Villegas was also aware of the social prejudices inherent in the English language. He preferred to read British newspapers, procurable in Monterey, and English classics. While taking a trip, he declares: "I spent all my time lying or sitting reading Defoe's narrative of Robinson Crusoe, which an American had loaned me in San Jose. I was so absorbed in this wonderful production that I forgot hunger, thirst and the slow walk of the oxen" (25). His fondness for English authors is subsequently revealed: "I enjoyed the solitude and had a chance to read Robinson Crusoe for the fifth time and Pilgrim's Progress several times" (34). Villegas had obtained his copy of The Pilgrim's Progress from a scientist who exchanged it for a bird with a broken wing.

I asked him if he had books. He stated that he had left several at Monterey with Thomas Larkin, the American consul, and I could have Pilgrim's Progress. I turned heaven and earth until my father took a trip to Monterey and obtained the wonderful book. (34-35)

Villegas' appreciation for these and other books is heightened by the difficulty of obtaining reading material in the frontier. He states:

I was by nature hungry for reading, but had no chance to get books. I used to hover around the caravans as they camped by father's store to see if they had anything to read, but none ever had any. The space on their pack animals was too valuable to carry books. (35-36)
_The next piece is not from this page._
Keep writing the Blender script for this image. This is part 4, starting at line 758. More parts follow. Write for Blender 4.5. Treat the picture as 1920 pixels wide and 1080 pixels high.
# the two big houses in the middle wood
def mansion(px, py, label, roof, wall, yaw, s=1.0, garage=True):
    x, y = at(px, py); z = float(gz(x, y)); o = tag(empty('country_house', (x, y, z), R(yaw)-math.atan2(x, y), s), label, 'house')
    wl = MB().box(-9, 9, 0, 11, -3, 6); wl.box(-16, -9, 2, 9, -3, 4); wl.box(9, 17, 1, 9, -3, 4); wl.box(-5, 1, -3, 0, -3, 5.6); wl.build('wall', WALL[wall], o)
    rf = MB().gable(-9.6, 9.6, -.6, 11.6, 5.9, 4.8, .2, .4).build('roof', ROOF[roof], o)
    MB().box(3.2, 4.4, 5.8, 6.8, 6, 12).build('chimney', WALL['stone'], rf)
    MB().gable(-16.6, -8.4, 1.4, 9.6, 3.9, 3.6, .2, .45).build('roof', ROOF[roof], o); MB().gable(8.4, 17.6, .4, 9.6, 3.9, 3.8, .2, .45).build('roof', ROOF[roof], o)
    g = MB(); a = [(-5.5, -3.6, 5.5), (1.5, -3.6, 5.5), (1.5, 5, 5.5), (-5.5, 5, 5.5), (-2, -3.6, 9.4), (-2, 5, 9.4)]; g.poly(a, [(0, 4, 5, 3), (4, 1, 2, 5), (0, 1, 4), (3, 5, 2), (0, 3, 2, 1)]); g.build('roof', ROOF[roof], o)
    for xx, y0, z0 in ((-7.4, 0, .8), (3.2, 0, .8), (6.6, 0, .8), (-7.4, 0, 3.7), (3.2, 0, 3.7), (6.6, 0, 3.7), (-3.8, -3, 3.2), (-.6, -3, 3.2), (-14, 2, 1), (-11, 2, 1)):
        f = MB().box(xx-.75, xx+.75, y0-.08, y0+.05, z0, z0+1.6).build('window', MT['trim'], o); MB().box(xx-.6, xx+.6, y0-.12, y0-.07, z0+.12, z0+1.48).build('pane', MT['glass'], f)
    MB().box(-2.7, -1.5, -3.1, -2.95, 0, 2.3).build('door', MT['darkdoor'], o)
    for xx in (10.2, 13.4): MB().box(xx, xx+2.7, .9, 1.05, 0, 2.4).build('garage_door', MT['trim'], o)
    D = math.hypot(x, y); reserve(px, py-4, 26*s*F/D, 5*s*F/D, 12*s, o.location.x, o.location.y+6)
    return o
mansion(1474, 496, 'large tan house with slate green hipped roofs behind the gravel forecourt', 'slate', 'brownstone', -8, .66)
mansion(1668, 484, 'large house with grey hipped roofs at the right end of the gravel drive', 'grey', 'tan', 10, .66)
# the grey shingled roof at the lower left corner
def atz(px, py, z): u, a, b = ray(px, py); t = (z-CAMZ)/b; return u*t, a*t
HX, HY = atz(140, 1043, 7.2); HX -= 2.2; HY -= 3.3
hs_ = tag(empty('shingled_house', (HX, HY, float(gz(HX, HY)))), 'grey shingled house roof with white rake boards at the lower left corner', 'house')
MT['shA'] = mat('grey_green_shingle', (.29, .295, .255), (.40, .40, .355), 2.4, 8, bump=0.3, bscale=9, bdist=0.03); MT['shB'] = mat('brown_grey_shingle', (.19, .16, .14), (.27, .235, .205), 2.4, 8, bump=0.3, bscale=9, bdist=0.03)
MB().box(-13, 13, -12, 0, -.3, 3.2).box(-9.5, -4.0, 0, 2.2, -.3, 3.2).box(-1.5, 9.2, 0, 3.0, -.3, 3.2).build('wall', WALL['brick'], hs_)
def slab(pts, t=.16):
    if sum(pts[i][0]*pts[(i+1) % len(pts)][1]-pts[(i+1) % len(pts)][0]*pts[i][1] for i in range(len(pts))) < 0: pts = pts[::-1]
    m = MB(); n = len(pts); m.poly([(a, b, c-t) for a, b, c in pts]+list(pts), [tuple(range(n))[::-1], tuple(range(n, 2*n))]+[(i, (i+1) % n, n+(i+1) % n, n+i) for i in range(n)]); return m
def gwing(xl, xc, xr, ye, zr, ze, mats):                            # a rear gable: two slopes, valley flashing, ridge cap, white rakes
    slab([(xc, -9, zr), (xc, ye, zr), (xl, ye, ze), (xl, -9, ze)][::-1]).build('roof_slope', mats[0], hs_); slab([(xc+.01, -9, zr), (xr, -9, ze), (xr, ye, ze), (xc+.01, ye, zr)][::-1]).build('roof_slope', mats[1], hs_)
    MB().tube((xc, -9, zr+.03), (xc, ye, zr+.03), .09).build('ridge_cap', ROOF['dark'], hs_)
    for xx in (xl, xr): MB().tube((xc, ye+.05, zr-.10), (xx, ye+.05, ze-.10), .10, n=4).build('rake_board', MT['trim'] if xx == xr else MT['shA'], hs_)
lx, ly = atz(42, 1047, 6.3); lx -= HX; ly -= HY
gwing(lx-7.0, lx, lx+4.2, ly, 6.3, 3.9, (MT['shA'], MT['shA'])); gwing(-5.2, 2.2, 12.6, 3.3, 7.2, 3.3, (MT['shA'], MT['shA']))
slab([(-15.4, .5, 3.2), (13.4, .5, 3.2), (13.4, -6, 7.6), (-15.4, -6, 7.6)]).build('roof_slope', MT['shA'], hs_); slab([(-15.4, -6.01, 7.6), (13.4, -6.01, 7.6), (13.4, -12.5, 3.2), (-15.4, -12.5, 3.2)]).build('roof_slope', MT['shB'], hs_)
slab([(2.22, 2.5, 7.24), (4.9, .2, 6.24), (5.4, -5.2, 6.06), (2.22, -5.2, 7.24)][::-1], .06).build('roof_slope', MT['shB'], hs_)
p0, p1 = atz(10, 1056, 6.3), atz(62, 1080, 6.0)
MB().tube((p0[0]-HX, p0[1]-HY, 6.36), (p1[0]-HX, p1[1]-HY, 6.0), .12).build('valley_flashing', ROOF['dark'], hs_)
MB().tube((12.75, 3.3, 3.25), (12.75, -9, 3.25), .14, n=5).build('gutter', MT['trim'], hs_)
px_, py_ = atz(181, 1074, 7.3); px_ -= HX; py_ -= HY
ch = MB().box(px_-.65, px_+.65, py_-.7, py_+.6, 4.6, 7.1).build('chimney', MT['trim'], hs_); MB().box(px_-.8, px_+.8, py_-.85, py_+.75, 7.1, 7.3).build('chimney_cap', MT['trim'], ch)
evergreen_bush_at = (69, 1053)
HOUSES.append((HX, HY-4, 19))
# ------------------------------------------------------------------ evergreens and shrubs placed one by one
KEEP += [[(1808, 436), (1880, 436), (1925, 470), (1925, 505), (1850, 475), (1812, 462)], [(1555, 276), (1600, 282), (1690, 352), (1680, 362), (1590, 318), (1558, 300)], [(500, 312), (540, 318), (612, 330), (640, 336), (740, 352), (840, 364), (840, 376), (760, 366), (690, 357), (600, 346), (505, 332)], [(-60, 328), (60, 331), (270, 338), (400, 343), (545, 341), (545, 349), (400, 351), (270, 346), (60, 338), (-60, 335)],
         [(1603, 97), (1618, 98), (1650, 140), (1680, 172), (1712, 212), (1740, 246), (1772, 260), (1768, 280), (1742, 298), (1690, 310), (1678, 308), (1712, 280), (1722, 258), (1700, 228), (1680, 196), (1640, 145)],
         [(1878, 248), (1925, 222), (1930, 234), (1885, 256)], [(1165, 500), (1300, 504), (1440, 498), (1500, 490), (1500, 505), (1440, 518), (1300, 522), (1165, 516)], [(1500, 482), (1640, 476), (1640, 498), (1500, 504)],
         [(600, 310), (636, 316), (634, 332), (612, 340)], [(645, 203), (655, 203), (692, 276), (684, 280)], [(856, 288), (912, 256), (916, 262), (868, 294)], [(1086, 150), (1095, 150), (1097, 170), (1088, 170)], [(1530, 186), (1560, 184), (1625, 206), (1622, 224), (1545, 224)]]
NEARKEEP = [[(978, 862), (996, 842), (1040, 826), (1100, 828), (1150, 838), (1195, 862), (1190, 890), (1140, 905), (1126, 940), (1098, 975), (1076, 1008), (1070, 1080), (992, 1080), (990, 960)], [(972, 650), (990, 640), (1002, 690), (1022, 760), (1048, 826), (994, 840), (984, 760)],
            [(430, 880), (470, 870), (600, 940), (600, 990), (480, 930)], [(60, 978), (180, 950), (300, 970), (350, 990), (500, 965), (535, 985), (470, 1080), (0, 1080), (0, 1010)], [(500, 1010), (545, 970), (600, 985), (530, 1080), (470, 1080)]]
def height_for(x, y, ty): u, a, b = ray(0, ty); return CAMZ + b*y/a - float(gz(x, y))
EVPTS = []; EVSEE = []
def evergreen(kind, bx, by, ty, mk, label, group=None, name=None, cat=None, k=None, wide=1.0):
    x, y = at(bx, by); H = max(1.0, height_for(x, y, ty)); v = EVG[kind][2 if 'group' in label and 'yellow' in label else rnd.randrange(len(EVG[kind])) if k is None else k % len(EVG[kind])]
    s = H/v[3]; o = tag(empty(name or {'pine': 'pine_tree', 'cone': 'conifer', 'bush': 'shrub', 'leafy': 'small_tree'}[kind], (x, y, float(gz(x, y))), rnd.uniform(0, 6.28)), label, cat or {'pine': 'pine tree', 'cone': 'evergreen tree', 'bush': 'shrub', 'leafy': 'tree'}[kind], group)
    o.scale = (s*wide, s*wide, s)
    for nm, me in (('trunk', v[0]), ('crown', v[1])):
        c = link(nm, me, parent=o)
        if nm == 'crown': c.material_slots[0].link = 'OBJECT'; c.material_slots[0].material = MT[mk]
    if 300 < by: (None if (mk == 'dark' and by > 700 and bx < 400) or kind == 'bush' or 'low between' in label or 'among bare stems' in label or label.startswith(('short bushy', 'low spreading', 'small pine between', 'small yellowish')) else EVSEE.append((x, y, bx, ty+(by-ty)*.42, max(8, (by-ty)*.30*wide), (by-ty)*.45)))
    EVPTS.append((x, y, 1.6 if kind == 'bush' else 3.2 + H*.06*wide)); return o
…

In conclusion, these Californio autobiographies are cultural tools that must be recovered and examined by scholars who wish to reconstruct the history of Chicanos and their literature. As Genaro Padilla has noted in his article, "The Recovery of Chicano Nineteenth-Century Autobiography," these narratives are "enunciations by individuals whose voices have not been merely forgotten, but, like the people themselves, suppressed" (294). Just like the notes of an ethnographer which are never integrated into the text, the voices of the Californios became mere echoing references and footnotes in Hubert H. Bancroft's works. This is especially evident in his History of California and Pastoral California, books which present romanticized and racist views of Native Americans, Mexicans, and Californios. Janssens' and Villegas' works portray distinctive social classes and geopolitical spaces which actively contributed in a positive manner to the borderlands of identity in the Nineteenth Century. Life and Adventures in California of Don Agustín Janssens depicts the social order of an Southern Californio aristocrat who participated in the Mexican and American political government. Boyhood Days: Ygnacio Villegas' Reminiscences of California in the 1850s portrays the daily life of Northern California and shows the social and cultural transition of California from Mexican to Anglo-American and Mexican-American cultures. Janssens and Villegas serve as writers, observers and narrators of the political, socio-cultural and historical transformations of this period. It is my belief that the recuperation and analysis of these autobiographies is essential since they represent the diverse literary history and formation of Chicano cultural expression and identity. These writings represent a resistance to a monocultural, dominant society which is defined exclusively by Anglo economic, political and cultural interests. Moreover, these two Californio autobiographies and others like them, provide a necessary background for understanding cultural issues inherent in the existence of our multi-cultural society.